The problem:
In the listing below, find the line with "t=np.clip(t,0,1);return t*t*(3-2*t)", then repeat exactly every line from the top through that one.

Data shown:
+ + + +

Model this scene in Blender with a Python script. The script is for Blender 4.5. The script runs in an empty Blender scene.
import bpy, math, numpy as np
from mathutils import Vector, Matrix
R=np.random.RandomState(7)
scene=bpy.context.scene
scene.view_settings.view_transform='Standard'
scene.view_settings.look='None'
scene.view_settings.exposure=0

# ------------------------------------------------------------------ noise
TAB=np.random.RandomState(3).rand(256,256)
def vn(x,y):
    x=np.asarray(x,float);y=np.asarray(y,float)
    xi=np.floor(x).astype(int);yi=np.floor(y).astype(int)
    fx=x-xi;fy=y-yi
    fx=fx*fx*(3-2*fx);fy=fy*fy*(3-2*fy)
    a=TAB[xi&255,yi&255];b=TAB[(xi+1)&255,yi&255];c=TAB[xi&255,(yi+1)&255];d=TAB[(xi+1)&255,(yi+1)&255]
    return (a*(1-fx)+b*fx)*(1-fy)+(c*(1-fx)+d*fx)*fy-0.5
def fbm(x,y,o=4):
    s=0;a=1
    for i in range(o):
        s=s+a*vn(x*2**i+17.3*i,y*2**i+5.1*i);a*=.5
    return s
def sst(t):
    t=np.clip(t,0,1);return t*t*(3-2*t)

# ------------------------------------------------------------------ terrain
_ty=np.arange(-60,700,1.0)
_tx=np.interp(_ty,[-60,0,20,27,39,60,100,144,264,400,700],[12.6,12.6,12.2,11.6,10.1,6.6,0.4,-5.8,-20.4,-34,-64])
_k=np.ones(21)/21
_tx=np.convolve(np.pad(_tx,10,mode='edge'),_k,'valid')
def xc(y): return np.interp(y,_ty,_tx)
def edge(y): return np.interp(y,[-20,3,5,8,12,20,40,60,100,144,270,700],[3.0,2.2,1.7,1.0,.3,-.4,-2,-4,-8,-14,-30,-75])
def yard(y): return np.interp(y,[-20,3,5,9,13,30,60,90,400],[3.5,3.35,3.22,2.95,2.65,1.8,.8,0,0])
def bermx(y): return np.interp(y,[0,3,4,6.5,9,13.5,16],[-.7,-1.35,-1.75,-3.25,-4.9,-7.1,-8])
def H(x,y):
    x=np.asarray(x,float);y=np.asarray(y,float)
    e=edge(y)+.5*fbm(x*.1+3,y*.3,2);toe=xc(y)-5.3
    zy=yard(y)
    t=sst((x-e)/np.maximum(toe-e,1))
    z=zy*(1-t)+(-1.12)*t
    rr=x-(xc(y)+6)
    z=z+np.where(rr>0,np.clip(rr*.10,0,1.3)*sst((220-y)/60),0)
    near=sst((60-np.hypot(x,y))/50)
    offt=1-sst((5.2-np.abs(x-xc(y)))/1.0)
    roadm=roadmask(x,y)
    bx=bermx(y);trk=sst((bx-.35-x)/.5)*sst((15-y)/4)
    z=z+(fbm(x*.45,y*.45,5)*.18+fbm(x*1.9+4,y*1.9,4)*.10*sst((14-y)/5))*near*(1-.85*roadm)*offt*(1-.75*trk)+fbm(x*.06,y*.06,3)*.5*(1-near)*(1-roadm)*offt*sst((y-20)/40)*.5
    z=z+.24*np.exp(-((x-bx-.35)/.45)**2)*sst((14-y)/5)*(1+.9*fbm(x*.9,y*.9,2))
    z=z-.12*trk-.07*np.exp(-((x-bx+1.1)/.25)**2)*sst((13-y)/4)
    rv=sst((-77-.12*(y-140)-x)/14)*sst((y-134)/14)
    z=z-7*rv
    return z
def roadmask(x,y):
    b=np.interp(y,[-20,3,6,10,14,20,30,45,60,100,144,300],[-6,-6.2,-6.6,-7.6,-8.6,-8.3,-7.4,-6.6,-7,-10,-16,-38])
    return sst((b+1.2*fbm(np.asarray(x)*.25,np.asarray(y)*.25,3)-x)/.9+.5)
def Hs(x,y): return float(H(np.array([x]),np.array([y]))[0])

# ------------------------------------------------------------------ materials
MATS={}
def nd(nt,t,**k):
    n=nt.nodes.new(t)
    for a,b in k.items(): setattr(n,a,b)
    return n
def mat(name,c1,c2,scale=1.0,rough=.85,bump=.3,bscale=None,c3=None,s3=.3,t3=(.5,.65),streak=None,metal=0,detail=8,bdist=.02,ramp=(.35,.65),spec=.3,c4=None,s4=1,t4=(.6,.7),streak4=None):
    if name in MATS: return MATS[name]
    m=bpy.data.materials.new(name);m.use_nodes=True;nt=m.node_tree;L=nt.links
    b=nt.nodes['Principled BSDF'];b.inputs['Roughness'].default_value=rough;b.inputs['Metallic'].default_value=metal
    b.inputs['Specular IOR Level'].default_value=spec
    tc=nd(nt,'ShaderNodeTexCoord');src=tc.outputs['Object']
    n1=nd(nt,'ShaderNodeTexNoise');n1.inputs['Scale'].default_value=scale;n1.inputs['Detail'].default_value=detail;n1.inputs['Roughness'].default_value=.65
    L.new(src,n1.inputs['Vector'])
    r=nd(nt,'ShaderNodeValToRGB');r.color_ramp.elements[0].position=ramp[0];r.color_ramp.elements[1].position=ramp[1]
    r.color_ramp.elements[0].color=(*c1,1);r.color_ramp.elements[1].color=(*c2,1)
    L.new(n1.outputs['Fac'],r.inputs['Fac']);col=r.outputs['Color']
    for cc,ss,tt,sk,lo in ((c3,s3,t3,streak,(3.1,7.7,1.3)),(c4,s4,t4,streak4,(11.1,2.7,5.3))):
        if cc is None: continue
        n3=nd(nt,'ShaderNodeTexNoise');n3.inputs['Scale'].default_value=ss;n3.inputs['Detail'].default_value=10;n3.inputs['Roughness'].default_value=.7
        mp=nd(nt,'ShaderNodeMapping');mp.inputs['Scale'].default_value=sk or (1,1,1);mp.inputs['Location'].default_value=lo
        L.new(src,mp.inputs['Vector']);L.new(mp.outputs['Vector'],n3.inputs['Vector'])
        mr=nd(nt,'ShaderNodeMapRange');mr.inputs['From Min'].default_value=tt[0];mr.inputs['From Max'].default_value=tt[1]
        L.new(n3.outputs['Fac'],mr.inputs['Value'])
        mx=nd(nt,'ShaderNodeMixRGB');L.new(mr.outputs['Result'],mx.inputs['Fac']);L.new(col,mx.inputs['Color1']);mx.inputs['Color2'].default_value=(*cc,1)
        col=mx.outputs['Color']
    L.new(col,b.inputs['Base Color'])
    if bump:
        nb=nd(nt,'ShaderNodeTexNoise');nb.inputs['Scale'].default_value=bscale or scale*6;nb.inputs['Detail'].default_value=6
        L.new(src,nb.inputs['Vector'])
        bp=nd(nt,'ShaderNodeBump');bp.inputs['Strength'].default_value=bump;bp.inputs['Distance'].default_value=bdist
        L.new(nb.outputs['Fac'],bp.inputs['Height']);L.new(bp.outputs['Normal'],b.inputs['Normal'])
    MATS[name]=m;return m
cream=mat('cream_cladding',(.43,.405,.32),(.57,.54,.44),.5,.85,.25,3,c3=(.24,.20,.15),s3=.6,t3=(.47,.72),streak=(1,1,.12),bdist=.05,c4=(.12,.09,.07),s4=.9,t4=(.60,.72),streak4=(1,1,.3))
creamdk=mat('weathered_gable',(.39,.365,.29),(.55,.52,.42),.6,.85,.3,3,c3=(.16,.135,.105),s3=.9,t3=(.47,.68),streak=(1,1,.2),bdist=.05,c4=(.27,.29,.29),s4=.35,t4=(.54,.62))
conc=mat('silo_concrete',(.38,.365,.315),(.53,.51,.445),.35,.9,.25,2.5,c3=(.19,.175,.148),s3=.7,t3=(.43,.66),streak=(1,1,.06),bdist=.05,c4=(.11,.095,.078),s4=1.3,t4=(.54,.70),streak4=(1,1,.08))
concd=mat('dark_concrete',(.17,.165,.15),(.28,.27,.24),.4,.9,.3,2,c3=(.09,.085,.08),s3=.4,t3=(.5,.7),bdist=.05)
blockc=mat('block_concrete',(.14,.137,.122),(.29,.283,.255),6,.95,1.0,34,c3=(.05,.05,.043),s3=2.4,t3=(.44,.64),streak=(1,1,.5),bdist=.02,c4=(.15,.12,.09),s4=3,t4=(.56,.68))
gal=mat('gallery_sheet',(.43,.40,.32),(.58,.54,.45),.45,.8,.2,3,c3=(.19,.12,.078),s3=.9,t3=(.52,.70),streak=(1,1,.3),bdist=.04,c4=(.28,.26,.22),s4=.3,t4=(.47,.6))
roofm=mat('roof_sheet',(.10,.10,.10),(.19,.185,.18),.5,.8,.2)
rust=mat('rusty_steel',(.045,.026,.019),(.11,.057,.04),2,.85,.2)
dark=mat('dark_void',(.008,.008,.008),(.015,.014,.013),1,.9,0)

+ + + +

Output:
Model this scene in Blender with a Python script. The script is for Blender 4.5. The script runs in an empty Blender scene.
import bpy, math, numpy as np
from mathutils import Vector, Matrix
R=np.random.RandomState(7)
scene=bpy.context.scene
scene.view_settings.view_transform='Standard'
scene.view_settings.look='None'
scene.view_settings.exposure=0

# ------------------------------------------------------------------ noise
TAB=np.random.RandomState(3).rand(256,256)
def vn(x,y):
    x=np.asarray(x,float);y=np.asarray(y,float)
    xi=np.floor(x).astype(int);yi=np.floor(y).astype(int)
    fx=x-xi;fy=y-yi
    fx=fx*fx*(3-2*fx);fy=fy*fy*(3-2*fy)
    a=TAB[xi&255,yi&255];b=TAB[(xi+1)&255,yi&255];c=TAB[xi&255,(yi+1)&255];d=TAB[(xi+1)&255,(yi+1)&255]
    return (a*(1-fx)+b*fx)*(1-fy)+(c*(1-fx)+d*fx)*fy-0.5
def fbm(x,y,o=4):
    s=0;a=1
    for i in range(o):
        s=s+a*vn(x*2**i+17.3*i,y*2**i+5.1*i);a*=.5
    return s
def sst(t):
    t=np.clip(t,0,1);return t*t*(3-2*t)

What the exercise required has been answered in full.